Non-Crossing Approximation Study of Multi-Orbital Kondo Effect in Quantum Dot Systems

TL;DR

This study uses the non-crossing approximation to analyze the three-orbital Kondo effect in quantum dots, revealing how Hund-coupling and orbital splitting influence transport properties and Kondo temperature.

Contribution

It provides new insights into the three-orbital Kondo effect, highlighting the role of Hund-coupling and the suppression of Kondo temperature enhancement due to the third orbital.

Findings

Hund-coupling is more significant in three-orbital systems.

Orbital splitting affects tunneling conductance and transport behavior.
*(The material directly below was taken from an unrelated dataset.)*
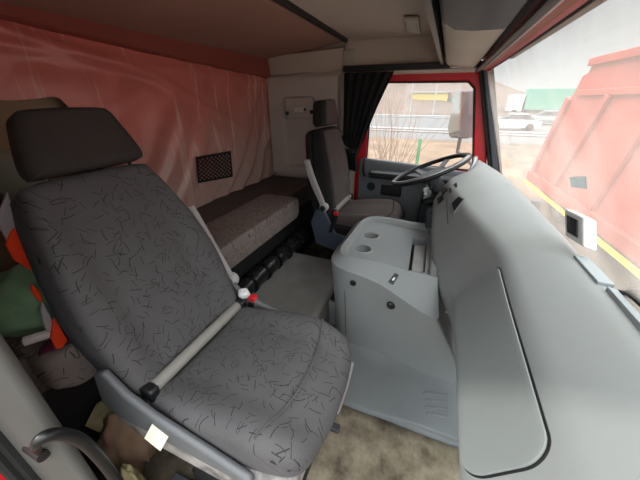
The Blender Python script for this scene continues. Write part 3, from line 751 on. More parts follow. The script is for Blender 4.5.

Kondo temperature enhancement is suppressed by the third orbital.

Abstract

We study the three-orbital Kondo effect in quantum dot (QD) systems by applying the non-crossing approximation to the three-orbital Anderson impurity model. By investigating the tunneling conductance through a QD, we show that the competition between the Hund-coupling and the orbital level-splitting gives rise to characteristic behavior in transport properties. It is found that the Hund-coupling becomes more important in the three-orbital case than in the two-orbital case. We also show that the enhancement of Kondo temperature due to the singlet-triplet mechanism suggested for the two-orbital model tends to be suppressed by the existence of the third orbital.